Into this fray comes the study by the Educational Policy Institute, "Reframing the Student Loan Costing Debate: The Benefits of Competition." The bulk of the 40-page report, which was prepared by Fred J. Galloway, associate professor of education at the University of San Diego, and Hoke Wilson, a senior analyst at Macro International, is a balanced recounting of the torturous saga of how the two loan programs got where they are today.

The basic gist of the argument is that until  the U.S. government created the direct loan program in 1993, the government was unable to get the banks, lenders and other for-profit and nonprofit companies that play a role in the guaranteed loan program to control their costs to students and to the government. The U.S. Education Department could not "steer the behavior of its financial partners in a socially, and not individually, optimal direction," the authors write. "Given the obvious importance of student loans to the economic health of our nation, it comes as no surprise that those controlling access to the loan capital -- typically lenders and guarantors -- could some times assert their own self-interest over that of federal taxpayers."

The study does not suggest that the direct loan program -- in which the Education Department provides loans directly to borrowers through their colleges, bypassing the lenders and guarantors that dominate the guaranteed program --  has been an unqualified success. "While it is true that ED currently manages about 30 percent of all student loans through the DLP, [its] management of the program has been plagued with problems, especially in the areas of loan origination, reconciliation, and consolidation, and we argue that much of its success can be attributed to shortcomings in the FFELP," the authors write.

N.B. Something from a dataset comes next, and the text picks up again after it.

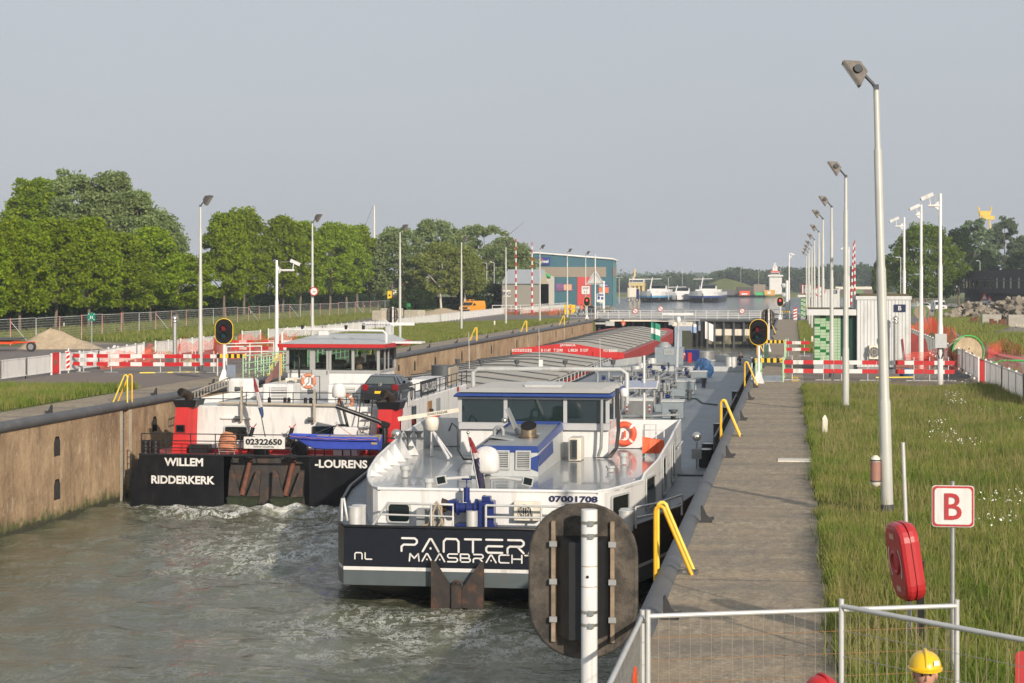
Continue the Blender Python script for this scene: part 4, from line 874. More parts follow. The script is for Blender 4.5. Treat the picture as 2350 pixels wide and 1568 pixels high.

Those two conclusions lead the authors to conclude, philosophically, that neither loan program "can be anything more than stagnant or wasteful in the long-term; however, by operating in competition with each other, the two student loan programs continue to push one another towards supplying the best possible product at the cheapest possible price."

The study aims to back up that conclusion by offering statistical analyses designed to "investigate the real costs associated with the student loan programs." Many other experts have sought over the years to gauge the comparative costs to the government of these two complex programs, and almost any analysis can be picked apart by accountants or economists as leaving out important variables or factors.

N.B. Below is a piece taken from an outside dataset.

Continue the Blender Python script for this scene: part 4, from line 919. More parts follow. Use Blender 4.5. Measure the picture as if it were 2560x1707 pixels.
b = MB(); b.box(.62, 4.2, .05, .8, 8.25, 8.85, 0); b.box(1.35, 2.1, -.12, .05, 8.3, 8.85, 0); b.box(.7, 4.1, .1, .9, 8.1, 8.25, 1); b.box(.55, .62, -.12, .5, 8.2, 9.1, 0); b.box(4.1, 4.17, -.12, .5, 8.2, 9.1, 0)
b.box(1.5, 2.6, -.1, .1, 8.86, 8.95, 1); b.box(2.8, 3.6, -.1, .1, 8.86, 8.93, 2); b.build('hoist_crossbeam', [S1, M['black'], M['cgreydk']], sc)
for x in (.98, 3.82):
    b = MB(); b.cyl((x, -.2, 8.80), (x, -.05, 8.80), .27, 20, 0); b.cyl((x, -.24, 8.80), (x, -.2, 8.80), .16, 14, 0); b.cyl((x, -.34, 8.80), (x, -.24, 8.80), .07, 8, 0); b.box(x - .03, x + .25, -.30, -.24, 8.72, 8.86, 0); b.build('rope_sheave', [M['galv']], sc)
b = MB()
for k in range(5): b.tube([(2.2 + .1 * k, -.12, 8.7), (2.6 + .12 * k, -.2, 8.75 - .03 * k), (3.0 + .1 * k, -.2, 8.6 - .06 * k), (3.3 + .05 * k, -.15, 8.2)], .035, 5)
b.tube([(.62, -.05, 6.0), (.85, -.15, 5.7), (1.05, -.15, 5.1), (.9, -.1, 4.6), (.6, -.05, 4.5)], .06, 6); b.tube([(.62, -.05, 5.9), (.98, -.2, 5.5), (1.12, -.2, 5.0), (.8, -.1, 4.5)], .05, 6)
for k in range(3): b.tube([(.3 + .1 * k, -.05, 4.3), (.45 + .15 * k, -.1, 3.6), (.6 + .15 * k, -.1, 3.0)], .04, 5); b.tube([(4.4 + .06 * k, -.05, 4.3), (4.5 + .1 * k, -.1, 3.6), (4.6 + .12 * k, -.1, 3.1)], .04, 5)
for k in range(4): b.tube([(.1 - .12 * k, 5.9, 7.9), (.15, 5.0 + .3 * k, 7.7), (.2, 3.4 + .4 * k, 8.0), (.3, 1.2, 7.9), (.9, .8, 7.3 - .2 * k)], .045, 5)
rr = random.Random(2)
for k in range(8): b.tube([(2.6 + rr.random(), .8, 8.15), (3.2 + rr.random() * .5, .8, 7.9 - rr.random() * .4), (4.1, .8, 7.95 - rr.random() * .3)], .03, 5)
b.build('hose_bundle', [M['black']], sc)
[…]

(This one is no exception. One advocate for the direct loan program, Robert Shireman of the Institute for College Access and Success, whom the authors asked to review their study, said he had asked for access to their data and had not received it. Without that, he said, "it's not possible to determine whether the budgetary analysis makes any sense.")

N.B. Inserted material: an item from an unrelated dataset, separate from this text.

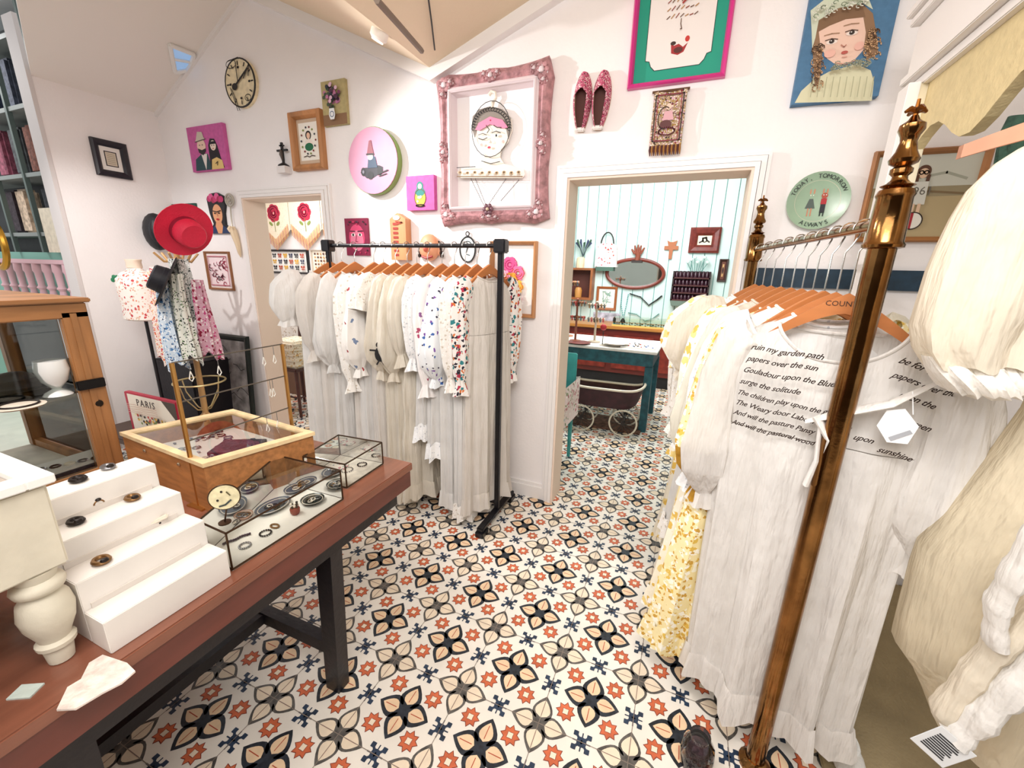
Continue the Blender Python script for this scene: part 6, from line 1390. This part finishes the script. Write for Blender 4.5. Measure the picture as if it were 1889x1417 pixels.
# wall shelf left with plant
r=thing('wall_cabinet','small wooden wall cabinet with ornaments at the left of the mint wall','cabinet',(-1.55,MY,1.1)); b=MB(); WB=mat('#9a5a32',.5,var=.2)
b.box((-.16,-.2,0),(.26,-.002,.03),WB); b.box((-.16,-.2,.42),(.26,-.002,.45),WB); b.box((-.16,-.2,.03),(-.13,-.002,.42),WB); b.box((.23,-.2,.03),(.26,-.002,.42),WB); b.box((-.13,-.03,.03),(.23,-.002,.42),mat('#5a2a20',.6)); b.build('carcass',r)
small('cream_canister','cream square-shouldered canister on the wall cabinet','canister',-1.5,MY-.1,1.55,[(.06,0),(.06,.13),(.045,.15),(.001,.15)],mat('#e9cfae',.5),n=8)
t=thing('lavender_plant','bunch of dark lavender sprigs on the wall cabinet','plant',(-1.47,MY-.1,1.7)); b=MB()
for k in range(12): a_=k*.55; b.tube([(0,0,0),(.05*cos(a_),.03*sin(a_),.12),(.11*cos(a_),.06*sin(a_),.2+.02*(k%3))],[.004,.004,.014],mat(['#3a3f63','#3f5a45'][k%2],.7),5)
b.build('sprigs',t,True)
small('pot_of_cream','small brass-lidded jar inside the wall cabinet','jar',-1.5,MY-.12,1.1305,[(.05,0),(.055,.1),(.04,.14),(.001,.15)],mat('#c98c4a',.4))
# printed poster above counter
b=MB(); b.box((-.2,-.012,-.17),(.2,-.002,.17),mat('#b9b6c4',.6,var=.5,vscale=12)); o=b.build('grey_poster'); q=P2(1118,598); o.location=(q.x,MY,q.z); tag(o,'grey patterned poster below the botanical print in the mint room','poster')
# toy pram under the teal table
r=thing('antique_pram','antique dark doll pram with cream rim and spoked wheels before the teal table','pram',(-.62,3.93,0)); r.rotation_euler=(0,0,.04)
CRW=mat('#e8ddc8',.4); IRN=mat('#2a2320',.5)
def hull(z0,z1,w0,w1,d,m,nm):
    b=MB(); rings=[]
    for i in range(8):
        t=i/7; w=w0+(w1-w0)*t**.5; z=z0+(z1-z0)*t; rings.append([(w*math.copysign(abs(cos(a))**.6,cos(a)),d*math.copysign(abs(sin(a))**.6,sin(a)),z+.05*abs(cos(a))**4*t) for a in [2*PI*k/32 for k in range(32)]])
    b.loft(rings,m,True,False); b.build(nm,r,True); return rings[-1]
rim=hull(.26,.44,.26,.36,.14,mat('#3a1c22',.5,var=.3,vscale=20),'body')
b=MB(); b.tube([Vector(p) for p in rim]+[Vector(rim[0])],.012,CRW,7,cap=False); b.build('rim',r,True)
b=MB(); b.box((-.27,-.1,.30),(.27,.1,.36),mat('#e5c277',.7,var=.1),bev=.01); b.build('cushion',r)
b=MB(); b.tube([(-.36,0,.44),(-.48,0,.56),(-.52,-.1,.6),(-.52,.1,.6)],.008,CRW,7); b.build('handle',r,True)
for x in(-.2,.2):
    for y in(-.15,.15):
        t=MB(); R1=.125; t.torus((x,y,R1+.008),R1,.008,CRW,ax='y',n=30,k=6)
        for k in range(6): a_=k*PI/6; t.tube([(x-R1*cos(a_),y,R1+.008-R1*sin(a_)),(x+R1*cos(a_),y,R1+.008+R1*sin(a_))],.003,IRN,5)
        t.lathe([(.018,-.012),(.018,.012)],IRN,c=(x,y,R1+.008),ax='y',n=10); t.build('spoked_wheel',r,True)
b=MB()
for x in(-.2,.2): b.tube([(x,-.15,.133),(x,.15,.133)],.006,IRN,6); b.tube([(x,0,.133),(x*.6,0,.22),(x*.9,0,.262)],.007,IRN,6)
b.build('axles_and_springs',r,True)
b=MB(); b.box((-.34,-.12,.0),(.34,.26,.016),mat('#6b4a3a',.9,bump=1,bscale=50,var=.55,vscale=26)); o=b.build('patterned_mat'); o.location=(-.60,4.02,.001); tag(o,'dark patterned mat lying under the doll pram','mat')
# teal chair with shawl just behind the doorway's left edge
r=thing('teal_chair','teal painted chair draped with a pink flowered shawl, just behind the doorway','chair',(-.93,2.98,0)); TC=mat('#3fa3a0',.45,var=.2)
b=MB(); b.box((-.2,-.2,.42),(.2,.2,.45),TC,bev=.006); b.build('seat',r)
for sx in(-.17,.17):
    for sy in(-.17,.17): b=MB(); b.tube([(sx,sy,0),(sx,sy,.42)],[.014,.02],TC,8); b.build('leg',r,True)
b=MB(); b.box((-.19,.16,.45),(.19,.19,.88),TC,bev=.006); b.build('backrest',r)
b=MB(); rings=[]
for i in range(8):
    t=i/7; rings.append([(.215+.02*sin(t*6)-.43*k/12,-.22+.42*t*0+.1*sin(k)*.03,.70-.32*t+.02*sin(k*1.3)) for k in range(13)]+[(-.215+.43*k/12,.22,.70-.32*t+.02*sin(k)) for k in range(13)])
b.loft(rings,floral('#e6d3cf',['#b5485c','#7a8a5a','#f3ece6'],26,.5,.36)); tag(b.build('flowered_shawl',r,True),'x','y') if 0 else b.build('shawl',r,True)
# ================================================================ side room through the left doorway
SY=3.895
def P3(px,py,y=SY): return at(px,py,1,y)
r=thing('rose_pelmet','cream fringed pelmet embroidered with crimson roses, through the left doorway','curtain',(-4.2,SY,2.26)); CU=floral('#f3e7cf',['#e3b98a','#c9855a'],70,.35,.2)
b=MB(); b.tube([(-1.2,-.06,0),(1.1,-.06,0)],.018,mat('#3a2420',.5),8); b.build('curtain_rod',r,True)
for k in range(4):
    x=at(512,400,1,SY).x+4.2-.245-.5+.5*k; b=MB(); n=14; pts=[(x+.0,-.01)]+[(x+.49*i/n,-.36-.17*(1-abs(2*i/n-1))-.012*(i%2)) for i in range(n+1)]+[(x+.49,-.01)]
    b.prism(pts,-.05,-.044,CU); b.build('scalloped_panel',r,fix=True)
    a=Art(y0=-.0505); a.rose(x+.245,-.17,.105)
    for s in(-1,1): a.ell(x+.245+s*.06,-.29,.035,.018,'#8a9a52',8,rot=s*.6)
    a.line([(x+.245,-.24),(x+.25,-.38)],.008,'#7d8a45')
    for i in range(30): xx=x+.02+.45*i/29; zz=-.36-.17*(1-abs(2*i/29-1)); a.line([(xx,zz+.06),(xx+.004,zz-.07)],.007,['#d98a4a','#e3b45a','#c96a4a'][i%3])
    a.build('embroidery',r)
q=[P3(*p) for p in((497,462),(569,459),(572,503),(500,507))]
def d(a,w,h):
    for i in range(6):
        for j in range(3):
            x,z=-w*.4+i*w*.16,h*.3-j*h*.3; c=['#2a2a30','#b5472f','#d9a52f','#3a3f5a'][(i+2*j)%4]
            for s in(-1,1): a.ell(x+s*.018,z+.012,.018,.014,c,7,rot=s*.5); a.ell(x+s*.014,z-.014,.013,.011,c,7,rot=-s*.5)
x0,x1=q[0].x,q[1].x; z1=(q[0].z+q[1].z)/2; z0=(q[2].z+q[3].z)/2
framed('butterfly_frame','black framed case with rows of pinned butterflies through the left doorway','picture frame',(x0+x1)/2,(z0+z1)/2,x1-x0,z1-z0,.025,.04,mat('#17151a',.4),'#f6f4ef',d,y=SY)
def d(a,w,h):
    for i in range(5):
        for j in range(6): a.rect(-w*.4+i*w*.17,-h*.42+j*h*.15,-w*.4+i*w*.17+w*.1,-h*.42+j*h*.15+h*.08,['#8a5a3a','#c9a06a','#5b3a34'][(i+j)%3])
framed('patterned_print','small brown patterned print right of the butterfly case','picture frame',x1+.2,(z0+z1)/2,.3,z1-z0-.0,.012,.03,mat('#cfc3b5',.5),'#efe6d6',d,y=SY)
# lace-covered daybed / table
r=thing('lace_covered_table','table covered with a white lace cloth against the side room wall','table',(-4.45,3.62,0))
b=MB(); b.box((-.6,-.22,.0),(.75,.24,1.0),mat('#7a5a48',.6)); b.build('table_body',r)
b=MB(); rings=[]
for i in range(6):
    t=i/5; rings.append([((-.63+1.41*k/40),-.245-.02*sin(k*1.1)*(t+.2),1.04-.42*t) for k in range(41)]+[((.78-1.41*k/40),.25,1.04-.42*t) for k in range(41)])
b.loft(rings,floral('#f6f1ea',['#d3c3ae','#b09a86'],30,.5,.3),True); b.build('lace_cloth',r,True)
# chair with folded linen
p=at(548,660,1,3.05); r=thing('linen_chair','dark wooden chair seen through the left doorway','chair',(p.x,3.05,0)); DW=mat('#4a2018',.45,var=.3,coat=.3)
b=MB(); b.box((-.2,-.2,.47),(.2,.2,.5),DW,bev=.006); b.build('seat',r)
for sx in(-.18,.18):
    for sy in(-.18,.18): b=MB(); b.tube([(sx*1.05,sy*1.05,0),(sx,sy,.47)],[.014,.02],DW,8); b.build('leg',r,True)
for sx in(-.18,.18): b=MB(); b.tube([(sx,.19,.5),(sx*1.02,.24,.98)],.016,DW,8); b.build('back_post',r,True)
b=MB(); b.tube([(-.18,.24,.9),(-.1,.25,.96),(0,.255,.99),(.1,.25,.96),(.18,.24,.9)],.022,DW,8); b.build('crest_rail',r,True)
b=MB(); b.tube([(-.18,-.18,.2),(.18,-.18,.2)],.01,DW,6); b.tube([(.18,-.18,.2),(.18,.18,.2)],.01,DW,6); b.build('stretchers',r,True)
for k in range(5):
    b=MB(); b.box((-.19+.006*k,-.18,0),(.19-.004*k,.15,.052),floral('#f1e6d2',['#cfa55f','#e3c792','#b3906a'],18+2*k,.5,.3),bev=.02); o=b.build('folded_linen'); o.location=(p.x,3.05,.5005+.053*k); o.rotation_euler=(0,0,.03*(k%3-1)); tag(o,'folded patterned cream linen on the dark chair, '+['bottom of the pile','second from the bottom','middle of the pile','second from the top','top of the pile'][k],'linen','folded linens on the dark chair')
# yellow slatted rack and white legs
p=at(618,690,1,2.85); r=thing('slatted_stand','pale yellow slatted stand glimpsed between the chair and the dress rack','stand',(p.x,2.9,0))
b=MB(); YS=mat('#e5cf9a',.5)
for k in range(5): b.box((-.14+.06*k,-.01,.3),(-.115+.06*k,.01,.9),YS)
b.box((-.16,-.015,.88),(.16,.015,.91),YS); b.box((-.16,-.015,.28),(.16,.015,.31),YS); b.build('slats',r)
for x in(-.14,.14): b=MB(); b.tube([(x,0,0),(x,0,.3)],.012,mat('#f1ede8',.4),8); b.build('leg',r,True)
# ================================================================ ceiling fittings
r=thing('track_spotlight','white spotlight hanging from the sloping ceiling near the valley','spotlight',(-1.9,2.0,2.78))
p=at(705,45,1,2.0); r.location=p; zc=2.61+.4621*(-1.53-p.x)
SW=mat('#efe6dc',.4)
b=MB(); b.lathe([(.03,-.07),(.042,-.06),(.045,.05),(.03,.075),(.01,.08)],SW,n=18,T=Matrix.Rotation(.5,4,'Y')); b.build('lamp_head',r,True)
b=MB(); b.tube([(0,0,.05),(0,0,zc-p.z)],.006,SW,6); b.build('stem',r,True)
b=MB(); b.lathe([(.028,.0),(.028,.004)],mat('#fff6e0',.4,emit=2.5),c=(0,0,-.075),n=16,T=Matrix.Rotation(.5,4,'Y')); b.build('lamp_glass',r,True)
def ceil_hit(px,py,sl,off=.02):
    d=ray(px,py); n=Vector((-sl,0,1)); P=Vector((-1.53,0,2.61-off)); return EYE+d*((P-EYE).dot(n)/d.dot(n))
b=MB(); b.tube([tuple(ceil_hit(px,py,.3497)) for px,py in((802,92),(796,40),(790,-5))],.004,mat('#1b1917',.5),6); tag(b.build('thin_cable',None,True),'thin black cable running up along the ceiling valley','cable')
b=MB(); b.tube([tuple(ceil_hit(px,py,-.4621,.025)) for px,py in((778,94),(735,45),(695,0))],.012,mat('#7b6a5c',.6),6); tag(b.build('track_rail',None,True),'brown lighting track running up the ceiling from the valley','track')
p=at(800,92,1,2.3); r=thing('straw_bunch','small bunch of dried straw tied where the ceiling slopes meet','ornament',tuple(p)); b=MB()
for k in range(16): a=k*.39; b.tube([(0,0,0),(.05*cos(a),.03*sin(a),.03),(.1*cos(a),.05*sin(a),.03+.02*sin(k))],[.006,.004,.002],mat(['#c9a86a','#8a6a3c','#e3cf9f'][k%3],.8),5)
b.build('straws',r,True)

But the authors of the EPI study say that the two "autoregressive, moving average time series models" they used show that introducing the direct loan program "lowered the average annual cost of running the loan programs by $685 million per year," including an annual average savings of $620 million in the guaranteed loan program.

Such a conclusion, the report's authors say, "provides some ammunition to those who would argue that the Direct Loan program is inherently cheaper than the Federal Family Education Loan program." But supporters of the direct loan program shouldn't get cocky, as the report quickly adds: "While this may be true in the short term, adoption of a system wherein government becomes the sole supplier and administrator of the student loan program is doomed, in the long run, to at least the same level of inefficiency and upward price-ratcheting as was the case for the FFELP."

The report concludes: "We urge legislators and educational policy makers to come together to preserve the competitive structure that now exists, and to work hard to make the competition as fair and equitable as possible."

John Dean, special counsel to the Consumer Bankers Association, which represents lenders, said his constituents "welcome the conclusion that competition is good for taxpayers and students."